The name 'Tatar', also spelt 'Tartar', means 'archer' and is historically somewhat ambiguous. Over the centuries it has referred to different groups of people. Today it primarily refers to the Turkic people of the Volga region of Russia. There are three main groups of Tatars: the Volga (Kazan), Crimean and the Siberian. Formerly, Kazan Tatars would refer to themselves as 'Bolghar' or simply 'Muslim'. They are now a settled people, mainly peasants or merchants who have totally lost their traditional tribal structure.
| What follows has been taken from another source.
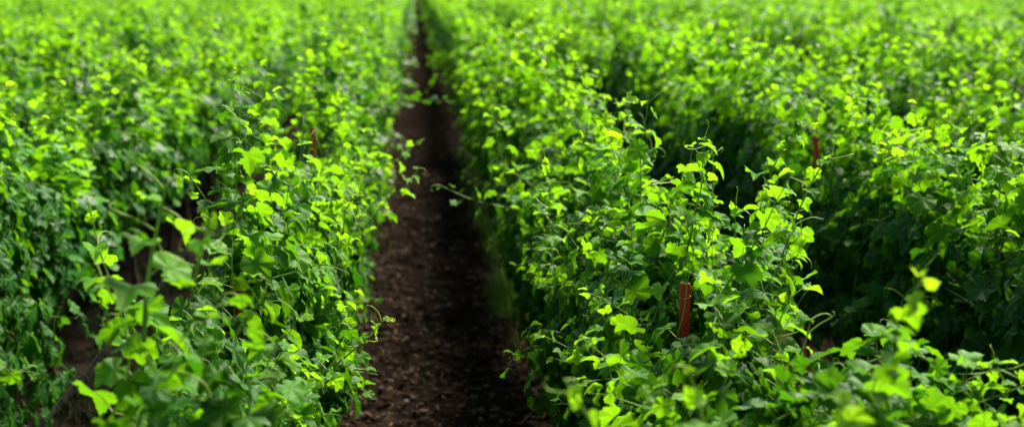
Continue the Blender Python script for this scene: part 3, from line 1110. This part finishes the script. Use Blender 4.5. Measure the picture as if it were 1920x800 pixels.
mb = MB()
for i in range(4200):
    y = 8.8 + rng.random() ** 1.5 * 20
    x = rng.uniform(-.95, 1.25)
    big = rng.random()
    chip(mb, x, y, rng.uniform(.03, .13), rng.uniform(.004, .011) + (.015 if big > .88 else 0), rng.uniform(0, 6.3), 0 if rng.random() < .82 else 1, bend=rng.normal(0, .5))
for (cx, cy, sx, sy, n) in ((900, 655, .16, .05, 70), (790, 720, .10, .06, 45), (1000, 650, .10, .15, 260), (995, 700, .08, .25, 160), (870, 668, .10, .04, 40), (735, 770, .03, .05, 18), (1020, 760, .05, .2, 120)):
    gx, gy = ground_at(cx, cy)
    for i in range(n):
        chip(mb, gx + rng.normal(0, sx), gy + rng.normal(0, sy), rng.uniform(.06, .22), rng.uniform(.004, .009), rng.normal(.35, .7), 1 if rng.random() < .6 else 0, lift=.006 + .02 * rng.random(), bend=rng.normal(0, .6))
tag(mb.build('straw_litter', [M_STRAWD, M_STRAW], smooth=False), 'dry straw and dead leaf bits strewn over the dirt path', 'litter', kind='stuff')


def twig(pix, r, label, seed):
    rg = np.random.default_rng(seed)
    w = [ground_at(*p) for p in pix]
    pts = bez([(x, y, ph1(x, y) + .008) for x, y in w], 8)
    pts = pts + rg.normal(0, .002, pts.shape)
    pts[:, 2] = path_h(pts[:, 0], pts[:, 1]) + .008
    mb = MB()
    tube(mb, pts, np.linspace(r, r * .5, len(pts)), 5)
    tag(mb.build('twig', [M_STRAWD]), label, 'twig')


twig([(855, 665), (885, 650), (915, 635), (945, 618)], .004, 'long thin twig slanting up towards the right edge of the path', 1)
twig([(738, 530), (745, 550), (755, 565)], .006, 'short pale twig at the left edge of the path', 2)
twig([(775, 715), (790, 722), (812, 716)], .004, 'small forked dry twig in the lower part of the path', 3)

# ------------------------------------------------------------------ grass and weeds along the feet of the rows
def grass(name, label, spots, mat=(M_GRASS, M_STRAW)):
    mb = MB()
    V, F, Mt = [], [], []
    n0 = 0
    for (x, y, h, dry) in spots:
        a = rng.uniform(0, 6.28)
        lean = rng.uniform(.1, .6) * h
        w = rng.uniform(.003, .009)
        dx, dy = math.cos(a), math.sin(a)
        b = rng.uniform(0, 6.28)
        wx, wy = math.cos(b) * w / 2, math.sin(b) * w / 2
        for j, u in enumerate((0, .4, .75)):
            k = 1 - u * .5
            cx, cy, cz = x + dx * lean * u * u, y + dy * lean * u * u, h * u * (1 - .15 * u)
            V += [(cx - wx * k, cy - wy * k, cz), (cx + wx * k, cy + wy * k, cz)]
        V.append((x + dx * lean * 1.1, y + dy * lean * 1.1, h * .85))
        F += [(n0, n0 + 1, n0 + 3), (n0, n0 + 3, n0 + 2), (n0 + 2, n0 + 3, n0 + 5), (n0 + 2, n0 + 5, n0 + 4), (n0 + 4, n0 + 5, n0 + 6)]
        Mt += [1 if dry else 0] * 5
        n0 += 7
    mb.add(V, F)
    mb.m = [np.array(Mt)]
    return tag(mb.build(name, list(mat)), label, 'grass', kind='stuff')


def tufts(X0, X1, y0, y1, n, h, per=28, dryp=.08):
    out = []
    for i in range(n):
        cx, cy = rng.uniform(X0, X1), rng.uniform(y0, y1)
        hh = h * rng.uniform(.4, 1.2)
        for q in range(per):
            out.append((cx + rng.normal(0, .05), cy + rng.normal(0, .06), hh * rng.uniform(.5, 1.1), rng.random() < dryp))
    return out


grass('grass', 'green grass growing at the foot of the first row right of path',
      tufts(.72, 1.0, 12.6, 14.2, 34, .42, per=26) + tufts(.74, 1.0, 14.6, 17.5, 34, .34, per=24) + tufts(.62, .98, 17.5, 26, 46, .24, per=20) + tufts(-.4, .7, 9, 26, 14, .08, per=12) + tufts(.78, 1.0, 9.5, 12.5, 16, .16, per=14, dryp=.4)
      + tufts(.78, 1.02, 11.4, 12.8, 26, .30, per=22, dryp=.9))
grass('grass', 'low weeds at the foot of the first row left of path',
      tufts(-.80, -.45, 9, 20, 90, .2, per=16))
grass('grass', 'shaded grass under the second row right of the path',
      tufts(2.0, 3.1, 5.0, 16, 260, .2))
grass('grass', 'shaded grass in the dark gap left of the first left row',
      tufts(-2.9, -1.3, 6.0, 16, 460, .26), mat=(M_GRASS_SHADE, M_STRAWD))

# ------------------------------------------------------------------ light
w = bpy.data.worlds.new('World')
sc.world = w
w.use_nodes = True
t = w.node_tree
t.nodes.clear()
bg = t.nodes.new('ShaderNodeBackground')
so = t.nodes.new('ShaderNodeOutputWorld')
sky = t.nodes.new('ShaderNodeTexSky')
sky.sky_type = 'NISHITA'
sky.sun_disc = False
sky.sun_elevation = SUN_EL
sky.sun_rotation = SUN_AZ
t.links.new(sky.outputs[0], bg.inputs[0])
bg.inputs[1].default_value = 0.05
t.links.new(bg.outputs[0], so.inputs[0])
sd = bpy.data.lights.new('sun', 'SUN')
sd.energy = 5.0
sd.angle = RAD(25)
sd.color = (1.0, .94, .82)
sun = bpy.data.objects.new('sun', sd)
C.objects.link(sun)
sun.rotation_euler = Vector(tuple(SUNV)).to_track_quat('Z', 'Y').to_euler()
sun.location = (10, 5, 12)

sc.view_settings.view_transform = 'Standard'
sc.view_settings.look = 'None'
sc.view_settings.exposure = 1.48
sc.view_settings.gamma = 1.0
sc.render.engine = 'CYCLES'
cy = sc.cycles
cy.use_denoising = True
cy.max_bounces = 7
cy.diffuse_bounces = 4
cy.glossy_bounces = 2
cy.transmission_bounces = 5
cy.use_adaptive_sampling = False
cy.sample_clamp_indirect = 6
cy.caustics_reflective = False
cy.caustics_refractive = False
It is most likely that the Tatars are descendants of the people called "Bulgars" who arrived in the area of the Volga in the early 8th century AD. They were well established and became a flourishing state. In the 13th century the Bulgar State was conquered by the Mongols, and it eventually became the seat of the Kazan (Tatar) Khanate. During this time it developed as a center of Islamic scholarship. Today there are an estimated 8,324,000 Tatars, the majority (7,121,000) live in Russia. Substantial colonies of Tatars have dispersed since the 1800s to live in nearly every republic of the former Soviet Union, in particular Uzbekistan and Kazakhstan. Tatars have a wide range of appearances, from fair skin and blue eyes to those resembling Mongols.
(If you ask ten Tatars "What is a Tatar?" you will receive several different answers. - Above is one.)